Kimisi, “Hocam ya, gördünüz değil mi? Hakemler takımımızı doğradılar yine! Diş sıkmak ne demek, göz göre göre hakkımızı gasp edenlere kurşun sıkmak gerek!”
İşte böyle cümleler sarf etti dertleştiğim kişiler. Dişimi biraz daha sıktım. Anladım ki toplum böyle duyarsız kaldıkça doktorun verdiği hiçbir ilaç fayda etmeyecek.
Neden dişilerimi sıktığıma gelince, konuşmama fırsat vermeden kendi görüşünü peş peşe sıralayan insanlara anlatma fırsatı bulmadığım için siz okuyuculara anlatayım. Efendim, Gazze halkına karşı uygulanan insanlık dışı muamele karşısında eli kolu bağlı bir şekilde beklemekten nüksetti kronik rahatsızlığım. Suskunluğumuzun cüssesi acının büyüklüğüyle eşdeğer boyutta. Her iki durumun yakıcı ateşi arasında kavruluyoruz kendi yağımızda. Orduları hareket ettirecek liderlerin el-ayakları ulus, ırk, çıkar, mevki-makam ipleriyle sıkı sıkıya bağlanmış. Halkın doğrudan cepheye gitmesini engelleyen devlet sınırları var. Koca ümmeti küçük devletlere belki de yutulabilecek lokmalara bölen tel örgülü, kalın ve yüksek duvarlı sınırlar.

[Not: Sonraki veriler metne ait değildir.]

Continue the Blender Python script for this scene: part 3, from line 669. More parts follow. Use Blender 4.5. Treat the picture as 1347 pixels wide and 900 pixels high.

Kendi kardeşlerinin çizdiği sınırların içine hapsolan mazlumların boğulmasını çaresizce izlerken diş ve yumruk sıkmaktan harap olduk. Bu derdimizin devası yok ki tabiplerde. Vurdumduymazlık içinde daha ne kadar sessiz kalacağız? “Ya şerefli bir yaşam, ya izzetli bir ölüm.” şiarı “Bana dokunmayan yılan bin yaşasın.” fikrine evrildi. Bir avuç siyonistin iki milyara yakın Müslüman’ı kendi sınırları içine mahkûm etmesine tanıklık etmekten kahrolduk.
Bu zillet daha ne kadar devam eder bilmiyorum. Zulme karşı adım atılmadıkça gündemim(iz) değişmeyecek. Her yeni görüntü, her yeni haber tekrar tekrar dişimizi de canımızı da sıkmayı sürdürecek.